CFM26100 - Accounting for corporate finance: foreign exchange: SSAP 20: speculative currency contracts

This guidance applies to companies which have adopted SSAP 20 under Old UK GAAP.

Currency contracts

Exchange gains and losses arise on a company’s currency contracts, as well as on assets or liabilities.

CFM26090 explains that where a foreign currency asset or liability is hedged by a currency contract, under SSAP20 a company will often account for the asset or liability, and the currency contract, at the rate implied in the contract. This means that no exchange gains or losses arise on the currency contract - see example at CFM26070.

But if a company enters into a currency contract speculatively, it will need to account for the contract on a ‘stand alone’ basis. Companies can also account for currency contracts in this way even where the contract is being used as a hedge.

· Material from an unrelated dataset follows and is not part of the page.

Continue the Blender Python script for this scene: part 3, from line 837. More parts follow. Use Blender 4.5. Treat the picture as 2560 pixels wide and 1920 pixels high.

SSAP20 does not prescribe how currency contracts should be treated, and you may see different methods of accounting used.

See CFM26110 for examples of a currency contract being accounted for using:

  • forward rates, or
  • spot rates

See CFM24420, in the Accounting for Derivative Contracts guidance, for more about the accounting treatment of different types of currency contract.

Note on IFRS, New UK GAAP and FRS 23 under Old UK GAAP

For companies adopting IFRS, New UK GAAP or FRS 23 under Old UK GAAP currency contracts will always be accounted for at fair value. It may also be possible that the company designates the contract as a formal hedge and apply hedge accounting (See CFM27000). If you are unsure about the accounting for hedging contracts under IFRS, New UK GAAP or FRS 23, please consult an HMRC Compliance Accountant.